The other prizes were presented as follows: Loyalty Award to Sergeant PJ McCabe of the Military Police Corps, Integrity Award to retired Gunner David Stack from Cobh, Selflessness Award to Corporal Thomas Care of the 3rd Infantry Battalion, Moral Courage Award to Coporal Caitriona Lacey of the 6th Infantry Battalion and Physical Courage Award to Corporal David McCormack of the 1st Infantry Battalion.

There was also a special award for a 15-year-old transition year student from Swords, Charlie Watson, who has shown a great deal of interest in the defence forces, especially their involvement in overseas humanitarian missions. This year, as part of transition year, Charlie plans to do work experience at the Curragh Army Camp in Kildare.

In his speech, President Michael D Higgins acknowledged the vital support given to the men and women of the defence forces by their families. He told the award winners: “I salute each and every one of you, and wish to thank you and your families for the sacrifices you have made and for your unwavering dedication to your country.”

The President, who is Supreme Commander of the Irish defence forces said: “Óglaigh na hÉireann is a defence force, and that word ‘defence’ is important. Its existence is from the founding moment of our state, for the defence of our state. With this emphasis it is different from any other force established for aggressive purpose or for aggrandisement of interests.

“Over a hundred years ago, Eoin MacNeill sought three qualities from those who had volunteered to serve in Óglaigh na hÉireann: courage, vigilance and discipline. These are the same attributes that are embodied in the oath taken by those who volunteer to serve in our modern defence forces. Members of the Army, Air Corps, and the Naval Service are expected, and indeed are proud to demonstrate these qualities in their daily duties.”

The President also touched upon growing concern that the men and women of the Irish army, air corps and naval service are underpaid. He said: “Many are understandably concerned about the ability to attract and retain people of the highest calibre in the defence forces. It is not too much, I would suggest, to expect that serving men and women should have conditions including an income and prospects that are sufficient to provide for themselves and their families. Indeed, as they are the employees of the State, such conditions should be exemplary for other parts of the society and economy. I have heard and read with anxiety of the distress that is being experienced by some of those who are giving their all to serve the State.

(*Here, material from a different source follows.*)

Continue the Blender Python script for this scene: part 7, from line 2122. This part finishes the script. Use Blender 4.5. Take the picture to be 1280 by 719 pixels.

“There is a duty on us to acknowledge the importance of the contribution of the serving member’s family. While being a member of the defence forces is a worthy and dutiful role, it is a perilous one. Our soldiers have died on service overseas and in Ireland, reflecting the real dangers they face in serving their country and their fellow citizens.

“As President of Ireland and on behalf of the people of Ireland, I express my deepest gratitude for your support and for your willingness to allow your loved ones to face such tangible dangers and to endure lengthy separation, understanding, as you do, the importance of their work and the positive impact which they have in this country and beyond our shores.”